Das aus Lauenburg an der Elbe stammende, 67 Meter lange und 933 Tonnen große Tankmotorschiff »Wilfried B«, das 776 Tonnen schweres Heizöl geladen hatte und bergwärts fuhr, konnte in Höhe der Mainbrücke am Ufer festmachen. Obwohl auf der Steuerbordseite des Bugs von der Havarie der Anker abgerissen und leichte Beschädigungen am Rumpf erkennbar waren, bestand für die Ladung keine Gefahr. Fachleute versicherten, dass schweres Heizöl selbst bei einer Leckage nicht auslaufen würde, da die Fließfähigkeit des Öl bei niedrigen Temperaturen begrenzt ist. So muss das Öl beispielsweise beim Löschen erst erhitzt werden.
Die Wertheimer Stadtverwaltung unterstützte die Hilfsorganisationen bei ihrer Arbeit und versorgte die bei klirrender Kälte arbeitenden Helfer und Schiffsbesatzungen mit heißem Tee und Essen aus der Krankenhausküche.
Navigationsfehler
Für die Havarie wurde gestern ein Navigationsfehler verantwortlich gemacht. Ob tatsächlich ein Ruderschaden vorliegt, wie es zunächst geheißen hatte, wird noch geprüft. Fest steht bisher nur, dass sich die beiden Schiffe im Linksverkehr begegneten. Üblich ist der Rechtsverkehr. Wenn sich beide Schiffsführer jedoch auf die Linksbegegnung einigen, und dies - wie geschehen - auch mit der blauen Flagge anzeigen, ist dies gestattet.
Die Auswirkungen des Schiffsunglücks bekamen gestern auch die Schiffe zu spüren, die Wertheim passieren wollten: Die Mainschifffahrt war ab etwa 10 Uhr blockiert und wurde erst um 16 Uhr bis Einbruch der Dunkelheit einschiffig wieder freigegeben.

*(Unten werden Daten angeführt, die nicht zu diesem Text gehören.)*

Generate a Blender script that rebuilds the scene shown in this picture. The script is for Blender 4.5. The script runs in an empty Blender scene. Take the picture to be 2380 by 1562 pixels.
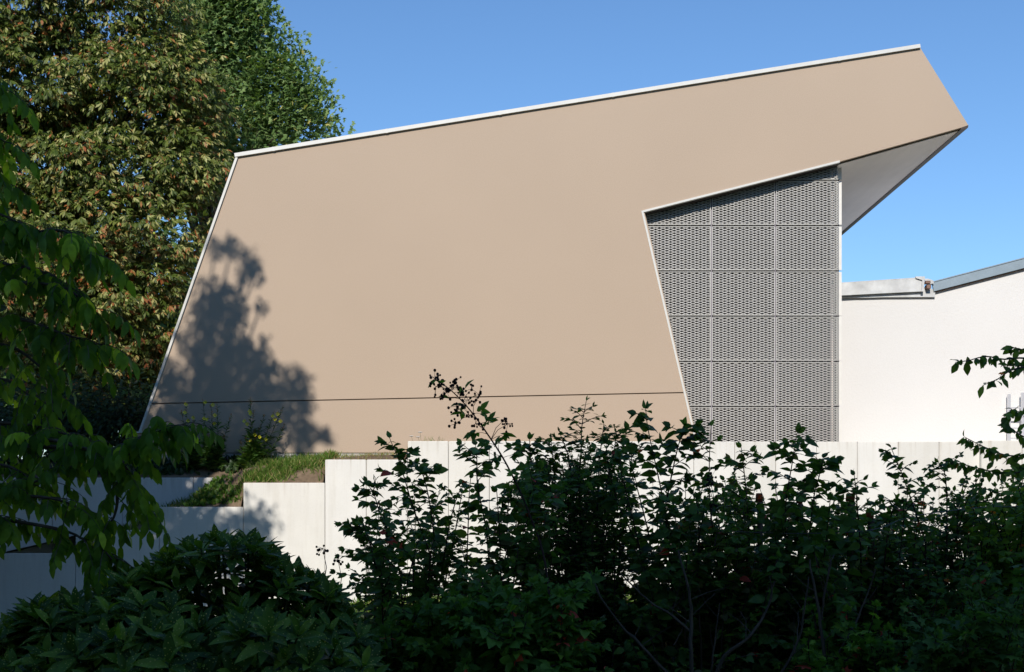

Die Bergungsarbeiten an der 1891 gebauten »Marinus« dauerten gestern bei Dunkelheit noch an. Die Feuerwehr sorgte mit Lichtgiraffen für die Ausleuchtung der Unfallstelle. Um die Arbeiten zu beschleunigen, wurde ein zusätzlicher Schwimmbagger angefordert. Ein Taucher sollte nach Informationen vom Abend das Leck untersuchen. Erst dann sollte entschieden werden, ob ein Hebeschiff eingesetzt wird oder der Rumpf des Schiffes zerschnitten werden muss.